Carol Kane Shines in HESTER STREET

Joan Micklin Silver’s 1975 film about Jewish immigrants in NYC is out on a feature-packed Blu-ray.

Last fall, the recent 4K restoration of the 1975 film Hester Street made the rounds at art cinemas; I was able to catch a screening at AFS Cinema, but hoped it might be released on physical media via Criterion or the like after that. Well, this April, the Cohen Media Group made that restoration available on Blu-ray.

Director Joan Micklin Silver’s first feature stars Carol Kane as a Jewish woman emigrating from Russia with her young son to join her husband Jake (Steven Keats, Death Wish) in turn-of-the-century New York. While Jake has taken on many qualities from his new country, Gitl (Kane) is reluctant to change her old-country look and ways. He dances and flirts with other Americanized immigrants and tries to assimilate as best he can; she wears a wig because she is married, prefers to speak in Yiddish, and wants their son to study Torah.

When Micklin Silver adapted the film from Abraham Cahan’s Yekl: A Tale of the New York Ghetto, she decided early on to center the story around Gitl instead of Jake. Gitl’s point of view is given as much weight, if not more, than that of her husband, even though viewers are introduced to him first. Since we are allowed glimpses into the worlds of both characters — the streets, rooftops, and dance hall Jake wanders, the more limited interior world of Gitl — we can understand why the old world marriage between the two may be troubled.

Additionally, other filmmaking choices give Hester Street its distinct and memorable feel. Instead of new music, modern adaptations of early 20th-century American instrumentals score the film, with piano as the primary instrument. Shooting in black and white allows Hester Street the look of something out of its setting, aided by such period touches as the set design, the costuming, and even the consultant who instructed cast members on how to use a treadle sewing machine.

The acting is as earnest as the script.

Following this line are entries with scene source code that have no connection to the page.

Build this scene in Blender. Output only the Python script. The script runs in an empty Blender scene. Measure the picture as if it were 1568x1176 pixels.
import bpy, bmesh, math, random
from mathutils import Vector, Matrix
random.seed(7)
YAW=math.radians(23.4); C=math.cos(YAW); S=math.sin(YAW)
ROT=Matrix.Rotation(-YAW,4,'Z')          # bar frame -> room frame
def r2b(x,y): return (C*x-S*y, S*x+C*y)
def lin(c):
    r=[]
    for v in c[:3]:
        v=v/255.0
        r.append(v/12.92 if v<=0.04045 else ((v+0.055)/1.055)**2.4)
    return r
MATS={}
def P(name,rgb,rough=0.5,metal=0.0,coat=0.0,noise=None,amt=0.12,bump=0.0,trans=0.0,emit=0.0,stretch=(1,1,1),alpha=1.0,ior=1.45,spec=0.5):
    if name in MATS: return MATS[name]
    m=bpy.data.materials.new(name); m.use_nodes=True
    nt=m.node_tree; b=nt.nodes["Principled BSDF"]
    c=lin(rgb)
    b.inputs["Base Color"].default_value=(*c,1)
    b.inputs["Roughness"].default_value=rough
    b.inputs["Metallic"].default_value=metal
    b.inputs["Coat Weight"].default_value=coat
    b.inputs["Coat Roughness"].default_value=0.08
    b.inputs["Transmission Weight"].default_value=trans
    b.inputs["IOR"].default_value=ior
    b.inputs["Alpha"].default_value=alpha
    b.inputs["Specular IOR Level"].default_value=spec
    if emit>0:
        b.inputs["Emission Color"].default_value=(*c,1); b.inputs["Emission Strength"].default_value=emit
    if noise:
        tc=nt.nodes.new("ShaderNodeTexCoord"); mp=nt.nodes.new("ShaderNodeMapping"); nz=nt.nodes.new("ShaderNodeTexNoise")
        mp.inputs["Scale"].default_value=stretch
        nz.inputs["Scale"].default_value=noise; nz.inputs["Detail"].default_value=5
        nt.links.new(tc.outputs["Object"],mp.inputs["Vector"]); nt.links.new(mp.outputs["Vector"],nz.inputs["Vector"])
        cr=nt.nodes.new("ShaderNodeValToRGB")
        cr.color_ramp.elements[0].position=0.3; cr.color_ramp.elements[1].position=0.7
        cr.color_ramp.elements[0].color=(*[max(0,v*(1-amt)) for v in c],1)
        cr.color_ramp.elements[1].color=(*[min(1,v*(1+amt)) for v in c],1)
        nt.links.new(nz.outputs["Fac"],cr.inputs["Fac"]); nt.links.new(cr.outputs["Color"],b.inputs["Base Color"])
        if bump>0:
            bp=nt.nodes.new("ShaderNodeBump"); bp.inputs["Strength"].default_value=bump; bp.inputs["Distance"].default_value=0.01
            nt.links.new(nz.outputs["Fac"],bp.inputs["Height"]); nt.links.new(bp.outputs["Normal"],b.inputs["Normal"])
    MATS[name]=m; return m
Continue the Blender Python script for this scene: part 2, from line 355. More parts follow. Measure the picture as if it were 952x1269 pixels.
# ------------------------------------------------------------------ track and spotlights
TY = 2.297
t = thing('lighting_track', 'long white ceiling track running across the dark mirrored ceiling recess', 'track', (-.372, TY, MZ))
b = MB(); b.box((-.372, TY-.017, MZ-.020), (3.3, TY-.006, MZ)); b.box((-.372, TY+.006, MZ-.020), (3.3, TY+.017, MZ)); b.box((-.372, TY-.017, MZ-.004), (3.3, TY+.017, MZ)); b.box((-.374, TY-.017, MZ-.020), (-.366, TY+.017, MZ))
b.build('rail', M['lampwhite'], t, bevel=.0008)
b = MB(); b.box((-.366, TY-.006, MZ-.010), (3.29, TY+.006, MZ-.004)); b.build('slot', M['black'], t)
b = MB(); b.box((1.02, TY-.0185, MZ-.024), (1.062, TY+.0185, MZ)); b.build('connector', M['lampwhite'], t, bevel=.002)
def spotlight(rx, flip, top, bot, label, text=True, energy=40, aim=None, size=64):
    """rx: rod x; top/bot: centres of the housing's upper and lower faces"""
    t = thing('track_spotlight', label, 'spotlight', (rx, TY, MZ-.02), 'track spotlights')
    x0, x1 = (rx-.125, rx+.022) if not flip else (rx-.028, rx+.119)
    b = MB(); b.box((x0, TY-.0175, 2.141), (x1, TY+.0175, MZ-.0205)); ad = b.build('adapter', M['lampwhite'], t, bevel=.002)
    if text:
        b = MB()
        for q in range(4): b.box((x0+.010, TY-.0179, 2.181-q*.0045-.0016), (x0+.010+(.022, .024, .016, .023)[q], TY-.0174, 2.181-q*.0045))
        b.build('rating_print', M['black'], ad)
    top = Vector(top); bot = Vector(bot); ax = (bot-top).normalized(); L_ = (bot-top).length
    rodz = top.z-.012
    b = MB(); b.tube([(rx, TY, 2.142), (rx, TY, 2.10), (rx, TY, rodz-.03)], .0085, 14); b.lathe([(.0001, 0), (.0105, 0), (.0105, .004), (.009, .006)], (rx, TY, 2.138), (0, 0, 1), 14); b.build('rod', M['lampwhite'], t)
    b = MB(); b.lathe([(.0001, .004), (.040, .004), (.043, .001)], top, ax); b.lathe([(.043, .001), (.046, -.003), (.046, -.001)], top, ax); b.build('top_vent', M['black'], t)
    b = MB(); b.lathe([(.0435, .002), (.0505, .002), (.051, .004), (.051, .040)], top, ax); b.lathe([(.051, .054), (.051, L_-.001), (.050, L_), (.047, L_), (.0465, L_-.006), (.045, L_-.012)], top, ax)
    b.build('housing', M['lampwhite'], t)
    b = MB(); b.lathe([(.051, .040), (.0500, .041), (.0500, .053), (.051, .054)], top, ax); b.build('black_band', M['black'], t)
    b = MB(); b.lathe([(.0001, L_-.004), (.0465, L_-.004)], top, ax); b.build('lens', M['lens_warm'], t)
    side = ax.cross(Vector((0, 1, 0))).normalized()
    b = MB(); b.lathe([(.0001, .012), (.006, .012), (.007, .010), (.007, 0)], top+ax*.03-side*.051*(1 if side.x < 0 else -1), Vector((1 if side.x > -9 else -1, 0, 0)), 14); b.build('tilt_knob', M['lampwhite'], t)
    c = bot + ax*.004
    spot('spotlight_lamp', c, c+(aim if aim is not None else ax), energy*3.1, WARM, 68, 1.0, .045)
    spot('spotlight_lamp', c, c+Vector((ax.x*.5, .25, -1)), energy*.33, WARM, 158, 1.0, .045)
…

While Kane and Keats carry emotional heft in their leading roles, Doris Roberts (Everybody Loves Raymond) is particularly notable as the nosy landlady who takes Gitl under her wing. In the director’s commentary on this Cohen Blu-ray release, Silver notes that a few of Roberts’s funniest lines were improvised sayings that she picked up from a grandparent.

When it comes to lonely bachelor Bernstein who rooms in the couple’s kitchen, non-actor Mel Howard, originally employed on Hester Street as a crew member, capably takes on the role. His shyness contrasts with Jake’s brash nature. Dorrie Kavanaugh, in one of her few film roles, plays working girl Mamie as wary and flirtatious.

There is much that is impressive about Hester Street. In its portrayal of immigration, identity, and assimilation, the 1975 work holds up and remains distinct from other movies of its time. Comic actress Kane displays her talent for the dramatic, earning an Oscar nomination, and appears luminescent here while doing so; the lighting loves her. There’s no question why Micklin Silver’s film is now part of the Library of Congress National Film Registry.

Special features included in the Cohen Film Collection/Kino Lorber Blu-ray:

  • An audio commentary track from director Joan Micklin Silver and producer Raphael Silver, her husband. They talk about the difficulties involved in the filming and production. Ms. Silver admits, “Our ambitions were great, our budget was very tight, and there was a constant tension between the two.”
  • The original opening sequence with commentary from Micklin Silver scholar Daniel Kremer
  • A trailer for the film’s restoration
  • Micklin Silver interview by Shonni Enelow, wherein the director talks about her discovery of the original story, the sexism she faced in her attempt to bring the material to cinematic life, the casting of Kane, shooting a film in Yiddish (“We just didn’t understand how risky it all was”), and how they shot their version of Ellis Island.